I vaguely understand that complications arise because we want nice harmonics, ie frequencies whose ratio is a "nice" rational number, such as 2/3 or 3/5 or so.

But our chosen notes should be invariant under doubling of frequencies ("shifting by an octave"), because that's basically the same note.

The problem then is that roots of 2 are irrational, that is, one cannot find (p/q)^2 = 2, or (p/q)^n = 2, or even (p/q)^n = 2^m. Therefore, one cannot find a "nice" interval that, applied several times, wraps around to an octave (or multiple octaves).

However, in a neat coincidence, (3/2)^12 = 129.7463378906... which is close to 2^7 = 128. So, based on that ("Pythagorean comma"), something something something, and we end up with 12 half notes that are basically of frequency f_i = f_0 * 2^(i/12), which are all horribly irrational, but apparently sound "nice" enough, largely (because they are close enough to some "nice" fractions), but only if we pick out some specific 7 of them.

And then the question becomes, which 7 of the 12 do we pick, approximately uniformly distributed. (Why not 6? Every second? I don't know.)

And then, you can transpose them somehow (ie multiply frequencies by 2^(j/12) for some j, but then you change the names for some reason, and everything gets complicated and tonic and Mixolidian double-sharp.

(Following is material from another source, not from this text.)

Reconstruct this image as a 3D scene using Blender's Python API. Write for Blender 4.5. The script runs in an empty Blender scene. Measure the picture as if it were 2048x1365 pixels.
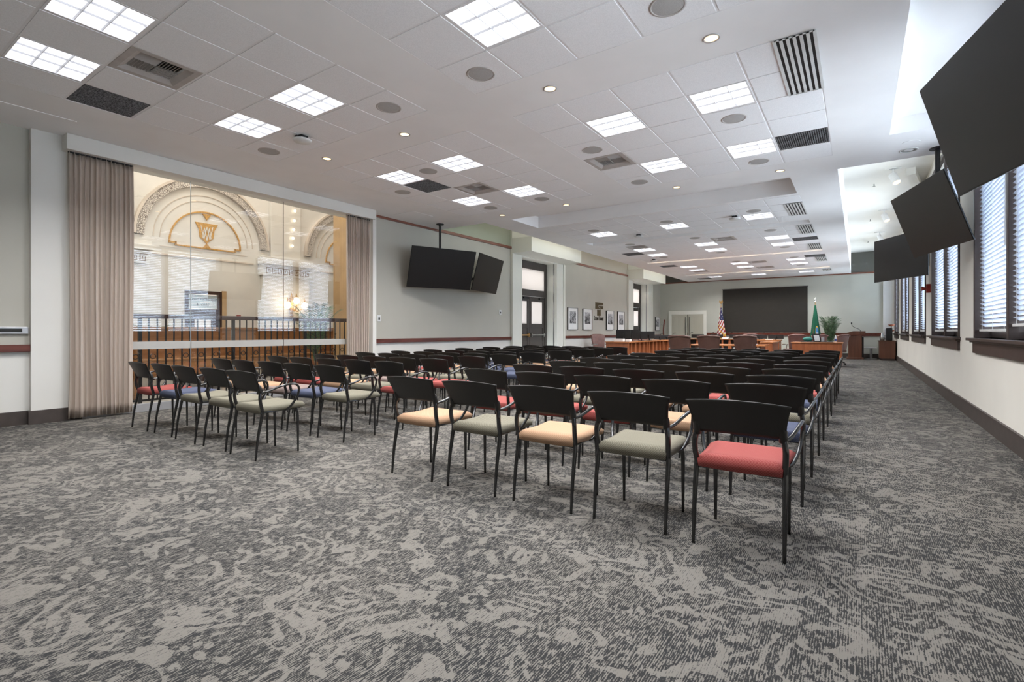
import bpy, math, random
from mathutils import Vector, Matrix
random.seed(7)
PI = math.pi
S = bpy.context.scene
COL = S.collection
# ------------------------------------------------------------------ camera
H_CAM = 1.165
YAW = math.atan2(1717 - 1024, 1010)
cam = bpy.data.cameras.new('camera'); camo = bpy.data.objects.new('camera', cam); COL.objects.link(camo)
camo.location = (0, 0, H_CAM)
camo.rotation_euler = (PI / 2, 0, YAW)
cam.sensor_fit = 'HORIZONTAL'; cam.sensor_width = 36
cam.lens = 36 * 1010 / 2048
cam.shift_y = (663 - 682.5) / 2048
cam.clip_start = 0.05; cam.clip_end = 200
S.camera = camo
# ------------------------------------------------------------------ world, exposure
S.view_settings.view_transform = 'Standard'
S.view_settings.look = 'None'
S.view_settings.gamma = 1
S.view_settings.use_curve_mapping = False
S.view_settings.exposure = 0.25
w = bpy.data.worlds.new('sky'); S.world = w; w.use_nodes = True
bg = w.node_tree.nodes['Background']
bg.inputs[0].default_value = (0.88, 0.94, 1.0, 1); bg.inputs[1].default_value = 7.0
CZ = H_CAM + 2.54      # ceiling height 3.705
RX = 1.25              # window wall
LX = -8.7              # left wall
FY = 26.6              # far wall
BY = -3.0              # wall behind the camera
VZ = 4.6               # raised ceiling
P_TROFFER = 32.0; P_DAY = 14.0; P_HALL = 190.0; P_DOWN = 2.5

def area(name, loc, rot, sx, sy, power, color=(1, 1, 1), spread=180, shape='RECTANGLE'):
    l = bpy.data.lights.new(name, 'AREA'); l.shape = shape; l.size = sx; l.size_y = sy
    l.energy = power; l.color = color; l.spread = math.radians(spread)
    o = bpy.data.objects.new(name, l); o.location = loc; o.rotation_euler = rot; COL.objects.link(o)
    return o
def point(name, loc, power, color=(1, 1, 1), r=.04):
    l = bpy.data.lights.new(name, 'POINT'); l.energy = power; l.color = color; l.shadow_soft_size = r
    o = bpy.data.objects.new(name, l); o.location = loc; COL.objects.link(o)
    return o
WIN = [(0.8, 4.2, 3.88), (5.4, 8.8, 3.88), (10.0, 13.4, 4.35), (14.6, 18.0, 4.35), (19.2, 22.6, 4.35), (23.8, 26.3, 4.35)]
for (a, b, t) in WIN:   # daylight arriving at each window, from outside
    area('daylight', (RX + .75, (a + b) / 2, (1.1 + t) / 2 + .3), (0, math.radians(97), 0), t - .9, b - a, P_DAY * (b - a), (.82, .91, 1.0), 160)
# ------------------------------------------------------------------ materials
def lin(c):
    return tuple(((v / 255) / 12.92 if v / 255 <= .04045 else ((v / 255 + .055) / 1.055) ** 2.4) for v in c) + (1,)
class N:
    def __init__(s, name):
        s.m = bpy.data.materials.new(name); s.m.use_nodes = True; s.t = s.m.node_tree
        s.b = s.t.nodes['Principled BSDF']; s.out = s.t.nodes['Material Output']
    def n(s, t, **kw):
        q = s.t.nodes.new(t)
        for k, v in kw.items():
            if hasattr(q, k): setattr(q, k, v)
        return q
    def l(s, a, b): s.t.links.new(a, b)
    def math(s, op, a, b=0.0, c=None):
        q = s.n('ShaderNodeMath', operation=op)
        for i, v in enumerate((a, b) if c is None else (a, b, c)):
            if isinstance(v, (int, float)): q.inputs[i].default_value = v
            else: s.l(v, q.inputs[i])
        return q.outputs[0]
    def mix(s, f, a, b):
        q = s.n('ShaderNodeMix', data_type='RGBA')
        for k, v in ((0, f), (6, a), (7, b)):
            if isinstance(v, (int, float)): q.inputs[k].default_value = v
            elif isinstance(v, tuple): q.inputs[k].default_value = v
            else: s.l(v, q.inputs[k])
        return q.outputs[2]
    def noise(s, vec, scale, detail=2, rough=.5, dist=0):
        q = s.n('ShaderNodeTexNoise'); q.inputs['Scale'].default_value = scale; q.inputs['Detail'].default_value = detail
        q.inputs['Roughness'].default_value = rough; q.inputs['Distortion'].default_value = dist
        if vec is not None: s.l(vec, q.inputs['Vector'])
        return q
    def pos(s, scale=(1, 1, 1), obj=False):
        if obj: o = s.n('ShaderNodeTexCoord').outputs['Object']
        else: o = s.n('ShaderNodeNewGeometry').outputs['Position']
        m = s.n('ShaderNodeMapping'); m.inputs['Scale'].default_value = scale; s.l(o, m.inputs['Vector'])
        return m.outputs[0]
    def ramp(s, f, a, b):
        q = s.n('ShaderNodeMapRange'); q.inputs[1].default_value = a; q.inputs[2].default_value = b
        q.interpolation_type = 'SMOOTHSTEP'; s.l(f, q.inputs[0]); return q.outputs[0]
def mat(name, rgb, rough=.6, metal=0, var=.04, vs=8, bump=0, bs=200, spec=.5, obj=True, emit=0):
    a = N(name); c = lin(rgb)
    v = a.noise(a.pos(obj=obj), vs, 3)
    f = a.math('MULTIPLY', a.math('SUBTRACT', v.outputs[0], .5), 2 * var)
    hi = tuple(min(1, x * (1 + 2 * var)) for x in c[:3]) + (1,); lo = tuple(x * (1 - 2 * var) for x in c[:3]) + (1,)
    col = a.mix(a.ramp(v.outputs[0], .3, .7), lo, hi)
    a.l(col, a.b.inputs['Base Color'])
    a.b.inputs['Roughness'].default_value = rough; a.b.inputs['Metallic'].default_value = metal
    a.b.inputs['Specular IOR Level'].default_value = spec
    if bump:
        n2 = a.noise(a.pos(obj=obj), bs, 2); bp = a.n('ShaderNodeBump'); bp.inputs['Strength'].default_value = bump
        bp.inputs['Distance'].default_value = .002
        a.l(n2.outputs[0], bp.inputs['Height']); a.l(bp.outputs[0], a.b.inputs['Normal'])
    if emit:
        a.l(col, a.b.inputs['Emission Color']); a.b.inputs['Emission Strength'].default_value = emit
    return a.m
def wood(name, rgb, rgb2, axis=2, scale=14, rough=.35):
    a = N(name); sc = [scale, scale, scale]; sc[axis] = scale * .08
    n1 = a.noise(a.pos(tuple(sc), obj=True), 1, 4, .6, 1.2)
    col = a.mix(a.ramp(n1.outputs[0], .3, .72), lin(rgb), lin(rgb2))
    a.l(col, a.b.inputs['Base Color']); a.b.inputs['Roughness'].default_value = rough
    return a.m
def emis(name, rgb, s):
    a = N(name); e = a.n('ShaderNodeEmission'); e.inputs[0].default_value = lin(rgb); e.inputs[1].default_value = s
    a.l(e.outputs[0], a.out.inputs[0]); return a.m
M = {}
M['gyp'] = mat('painted_gypsum', (247, 246, 246), .9, var=.01, vs=1.5, obj=False)
M['tile'] = mat('acoustic_tile', (247, 247, 249), .95, var=.03, vs=160, obj=False, bump=.15, bs=300)
M['tbar'] = mat('tbar', (240, 239, 240), .5, var=.01, obj=False)
M['grey'] = mat('grey_green_paint', (190, 187, 176), .85, var=.012, vs=1.2, obj=False)
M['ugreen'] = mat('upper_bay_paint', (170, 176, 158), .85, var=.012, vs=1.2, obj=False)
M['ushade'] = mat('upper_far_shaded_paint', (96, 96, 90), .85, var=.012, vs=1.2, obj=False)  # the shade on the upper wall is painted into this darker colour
M['green'] = mat('upper_green_paint', (112, 118, 102), .85, var=.012, vs=1.2, obj=False)
M['fargrey'] = mat('far_wall_paint', (196, 197, 186), .85, var=.012, vs=1.2, obj=False)
M['white'] = mat('warm_white_paint', (228, 226, 220), .6, var=.01, vs=1.5, obj=False)
M['rwall'] = mat('window_wall_paint', (230, 226, 217), .8, var=.012, vs=1.0, obj=False)
M['base'] = mat('dark_base', (72, 64, 60), .5, var=.05, obj=False)
M['brown'] = mat('dark_brown_wood_paint', (66, 55, 52), .4, var=.05, obj=False)
M['rail'] = wood('mahogany_rail', (84, 40, 30), (112, 56, 42), axis=1, rough=.3)
M['picrail'] = wood('picture_rail', (110, 66, 52), (140, 88, 70), axis=1)
M['black'] = mat('black_plastic', (24, 23, 22), .55, var=.05)
M['chairback'] = mat('black_moulded_plastic', (27, 25, 23), .42, var=.03, bump=.12, bs=500)
M['metal'] = mat('black_enamel_tube', (20, 20, 22), .22, 0, var=.03, spec=.9)
M['screen'] = mat('screen_face', (22, 22, 22), .38, var=.02)
M['screenedge'] = mat('screen_bezel', (12, 12, 12), .35, var=.02)
M['farscreen'] = mat('fabric_screen', (52, 49, 44), .9, var=.02)
M['steel'] = mat('brushed_steel', (170, 170, 168), .3, .9, var=.04)
M['iron'] = mat('black_iron', (26, 25, 26), .5, var=.05)
M['alum'] = mat('aluminium', (190, 190, 192), .4, .6, var=.03)
M['grille'] = mat('speaker_grille', (182, 180, 178), .8, var=.06, vs=200)
M['grilledark'] = mat('air_grille', (112, 112, 114), .6, var=.35, vs=60)
M['ventwhite'] = mat('vent_white', (186, 180, 176), .6, var=.03)
M['whiteplastic'] = mat('white_plastic', (226, 226, 224), .45, var=.02)
M['louver'] = mat('louver_white', (236, 236, 240), .35, var=.01)
M['diff'] = emis('fluorescent_diffuser', (246, 248, 255), 2.2)
M['warmglow'] = emis('warm_lamp', (255, 222, 170), 2.2)
M['bulb'] = emis('bulb_glow', (255, 236, 205), 3)
M['desk'] = wood('cherry_veneer', (150, 86, 52), (176, 104, 64), axis=2, scale=9)
M['desktop'] = wood('cherry_top', (176, 112, 70), (200, 132, 84), axis=0, scale=9, rough=.25)
M['desk2'] = wood('dark_cherry_veneer', (90, 56, 42), (108, 68, 50), axis=2, scale=9)
M['bench'] = wood('oak_bench', (146, 102, 64), (172, 124, 82), axis=1, scale=6, rough=.25)
M['leather'] = mat('brown_leather', (100, 72, 63), .35, var=.05, bump=.1, bs=120)
M['pinkleather'] = mat('tan_rose_leather', (128, 94, 86), .4, var=.05)
M['paper'] = mat('paper', (235, 235, 233), .7, var=.01)
M['marble'] = mat('cream_marble', (230, 225, 216), .3, var=.03, vs=1.2, obj=False)
M['marble2'] = mat('cream_marble_trim', (218, 204, 188), .35, var=.04, vs=3, obj=False)
M['stone'] = mat('tan_stone_pier', (190, 156, 112), .5, var=.05, vs=2, obj=False)
M['hallfloor'] = mat('polished_floor', (196, 194, 190), .12, var=.05, vs=2, obj=False)
M['signpale'] = mat('pale_sign', (222, 234, 238), .5, var=.01)
M['keyb'] = mat('key_bronze', (150, 122, 90), .6)
M['gold'] = mat('gilt', (206, 158, 84), .45, .2, var=.1, vs=30)
M['doorwood'] = mat('dark_door', (62, 38, 30), .4, var=.05)
M['gdoor'] = mat('dark_grey_door', (70, 64, 60), .45, var=.04)
M['jamb'] = mat('door_casing_cream', (232, 232, 222), .5, var=.003)
M['fardoor'] = mat('far_cabinet_paint', (190, 188, 172), .6, var=.004)
M['bronze'] = mat('bronze_letter', (98, 84, 58), .4, .4, var=.05)
M['darktext'] = mat('dark_letters', (52, 46, 36), .5, var=.02)
M['brass'] = mat('brass', (196, 156, 96), .3, .8, var=.05)
M['leaf'] = mat('palm_leaf', (82, 108, 78), .5, var=.2, vs=10)
M['pot'] = mat('plant_pot', (70, 60, 54), .5)
M['copper'] = mat('copper_pan', (176, 98, 66), .4, .3)
M['redd'] = mat('red_alarm', (150, 40, 30), .5)
M['bluelab'] = mat('blue_label', (60, 80, 150), .5)
M['tealcloth'] = mat('teal_cloth', (40, 120, 110), .7)
M['frostband'] = mat('frosted_band', (186, 184, 178), .6, var=.01)
M['flagred'] = mat('flag_red', (150, 34, 40), .75); M['flagwhite'] = mat('flag_white', (225, 220, 215), .75)
M['flagblue'] = mat('flag_navy', (34, 38, 78), .75); M['flaggreen'] = mat('flag_green', (14, 92, 66), .75)
M['flaggold'] = mat('flag_gold', (206, 160, 50), .6); M['seablue'] = mat('seal_blue', (70, 130, 190), .7)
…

Also, instead of frequencies of the form f_i = f_0 * 2^(i/12) (which, clearly, have the advantage that any multiplication by a power of 2^(1/12) is just a shifting of the index i), you could also use non-equal tuning, with the powers of the 12th root of 2 replaced by some "nice" fraction, which means that any shifting then subtly changes the character of everything, I assume.

This is complicated, admittedly, but for me the nomenclature obscures, rather than elucidates, the issue.

ETA: I sympathise with what irrational wrote: "Is this what it is like when I talk to people who don’t know anything about programming about my work? Pure gibberish?"

1 comments

If you're trying to learn music theory by thinking about the mathematical relationship between frequencies, you are severely overcomplicating things for yourself. I have a tendency to do the same thing.

What question are you trying to answer with what you just wrote?

I guess you're right. I was trying to understand why it's so complicated, and how one could express it in a simpler manner (that refers to the underlying reality, namely frequencies).